»»

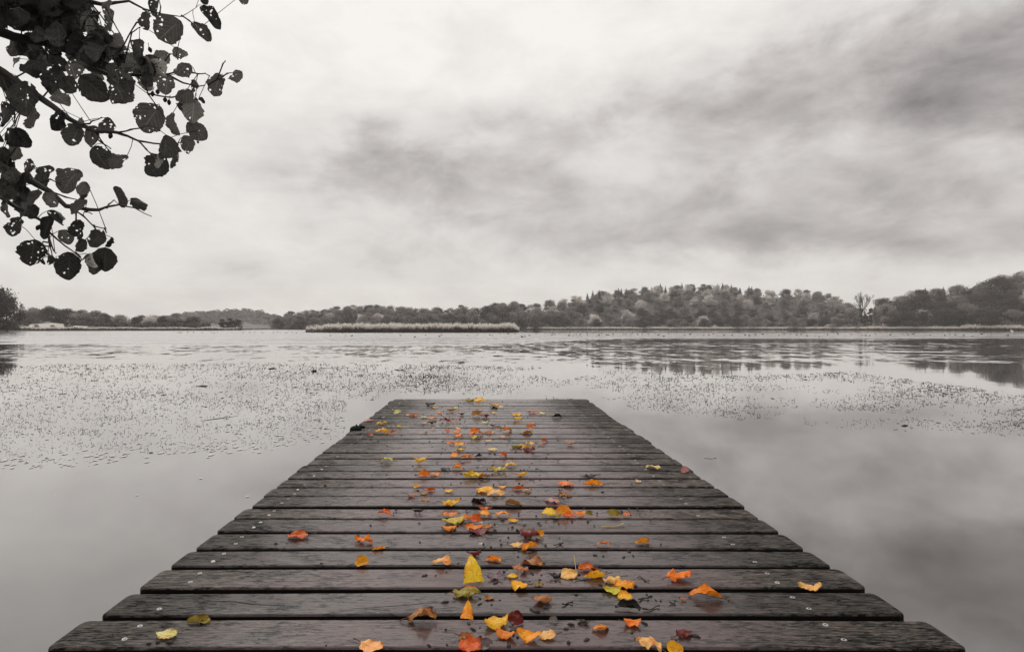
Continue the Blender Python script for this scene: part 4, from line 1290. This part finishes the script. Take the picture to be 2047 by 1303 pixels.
# scrub that fills the ground between the trees
mb = MB()
for k in range(9000):
    px = rf.choice([rf.uniform(548, 1060), rf.uniform(1050, 1720), rf.uniform(1690, 2150), rf.uniform(140, 420)])
    t = rf.uniform(0.02, 0.98)
    if px < 430:
        t = rf.uniform(0.6, 0.98)
    p = hill(px, t) + Vector((0, 0, rf.uniform(0.2, 3.2)))
    a = Vector((rf.gauss(0, 1), rf.gauss(0, 1), rf.gauss(0, 1))).normalized()
    b = a.orthogonal().normalized()
    s = rf.uniform(0.6, 1.7)
    kk = rf.uniform(.6, 1.4)
    mb.face([p - a * s, p + b * s * .8, p + a * s, p - b * s * .8], 0, (kk, kk, kk))
ug = mb.build("undergrowth", M_FOL)
ug.color = (0.085, 0.077, 0.073, 1)
tag(ug, "dark scrub between the trunks on the far banks", "undergrowth", kind='stuff')

# ------------------------------------------------------------------ reeds
def reeds(name, label, spots, hgt, wd, seed, plume=(0.32, 0.55)):
    r_ = random.Random(seed)
    mb = MB()
    for p in spots:
        h = hgt * r_.uniform(0.58, 1.15) * p[3] if len(p) > 3 else hgt * r_.uniform(0.72, 1.12)
        a = r_.uniform(0, PI)
        s = Vector((math.cos(a), math.sin(a), 0)) * wd * r_.uniform(0.5, 1.0)
        lean = Vector((r_.gauss(0.08, .09), r_.gauss(0, .09), 0)) * h
        b0 = Vector(p[:3])
        f0 = 1 - r_.uniform(*plume)
        b1 = b0 + lean * f0 * f0 + Vector((0, 0, h * f0))
        b2 = b0 + lean + Vector((0, 0, h))
        mb.face([b0 - s * .5, b0 + s * .5, b1 + s * .45, b1 - s * .45], 1)
        m_ = b1.lerp(b2, 0.4)
        mb.face([b1 - s * .4, m_ - s * .9, b2, m_ + s * .9], 0)
    o = mb.build(name, [M_REED_TOP, M_REED_STEM])
    return tag(o, label, "reeds", kind='stuff')


rr = random.Random(8)
spots = []
for k in range(12500):
    px = rr.triangular(609, 1040, 830) if rr.random() < 0.25 else rr.uniform(611, 1037)
    d = 175 + 9 * rr.random() ** 1.3 + (3.0 if px < 640 else 0)
    gapf = mnoise.noise((px * 0.13, d * 0.3, 0)) + 0.6 * mnoise.noise((px * 0.03, d * 0.2, 4))
    if px < 650 and rr.random() < 0.35:
        continue
    e = 0.72 + 0.28 * sm((px - 609) / 60) * sm((1040 - px) / 18) + 0.30 * gapf
    spots.append(((px - CX) / F_PX * d, d, -0.05, e))
reeds("reed_bed", "pale plumed reed island in open water behind the jetty end", spots, 2.55, 0.085, 1, (0.24, 0.42))
spots = []
for k in range(5200):
    px = rr.uniform(-140, 485)
    d = interp(SHORE, px) + rr.uniform(-3, 6)
    spots.append(((px - CX) / F_PX * d, d, 0.1, 0.9 + 0.35 * mnoise.noise((px * 0.03, 2, 0))))
reeds("shore_reeds", "brown reeds fringing the left shore below the meadow", spots, 1.9, 0.35, 2, (0.12, 0.34))
spots = []
for k in range(11000):
    px = rr.uniform(1052, 2200)
    d = interp(SHORE, px) + rr.uniform(-4, 5)
    big = 1.35 if px > 1920 else 1.0
    spots.append(((px - CX) / F_PX * d, d, 0.1, (0.95 + 0.25 * mnoise.noise((px * 0.03, 5, 0))) * big))
reeds("shore_reeds", "pale reed fringe along the right shore under the wooded hills", spots, 2.9, 0.42, 3, (0.45, 0.70))
spots = []
for k in range(1500):
    px = rr.uniform(480, 1050)
    d = interp(SHORE, px) + rr.uniform(-4, 5)
    spots.append(((px - CX) / F_PX * d, d, 0.1, 0.7))
reeds("shore_reeds", "low dark reeds at the foot of the central wood", spots, 2.0, 0.45, 4, (0.10, 0.25))

# ------------------------------------------------------------------ water weed, pads, driftwood
rw = random.Random(14)
mb = MB()
cnt = 0


def low_edge(px):
    if px < 800:
        return interp([(-100, 936), (150, 930), (300, 905), (520, 900), (650, 880), (800, 850)], px)
    return interp([(1000, 792), (1180, 806), (1300, 822), (1450, 838), (1700, 856), (1900, 866), (2150, 880)], px)


def high_edge(px):
    return interp([(-100, 735), (100, 728), (600, 725), (1050, 733), (1300, 745), (1500, 752), (1700, 742), (1900, 770), (2150, 795)], px)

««

### AIM
Everything from the top line of the data down to and including the line with "scrub between the" is to be copied, except the pictures.

### SOLUTION FOR THIS PROBLEM
Continue the Blender Python script for this scene: part 4, from line 1290. This part finishes the script. Take the picture to be 2047 by 1303 pixels.
# scrub that fills the ground between the trees
mb = MB()
for k in range(9000):
    px = rf.choice([rf.uniform(548, 1060), rf.uniform(1050, 1720), rf.uniform(1690, 2150), rf.uniform(140, 420)])
    t = rf.uniform(0.02, 0.98)
    if px < 430:
        t = rf.uniform(0.6, 0.98)
    p = hill(px, t) + Vector((0, 0, rf.uniform(0.2, 3.2)))
    a = Vector((rf.gauss(0, 1), rf.gauss(0, 1), rf.gauss(0, 1))).normalized()
    b = a.orthogonal().normalized()
    s = rf.uniform(0.6, 1.7)
    kk = rf.uniform(.6, 1.4)
    mb.face([p - a * s, p + b * s * .8, p + a * s, p - b * s * .8], 0, (kk, kk, kk))
ug = mb.build("undergrowth", M_FOL)
ug.color = (0.085, 0.077, 0.073, 1)
tag(ug, "dark scrub between the trunks on the far banks", "undergrowth", kind='stuff')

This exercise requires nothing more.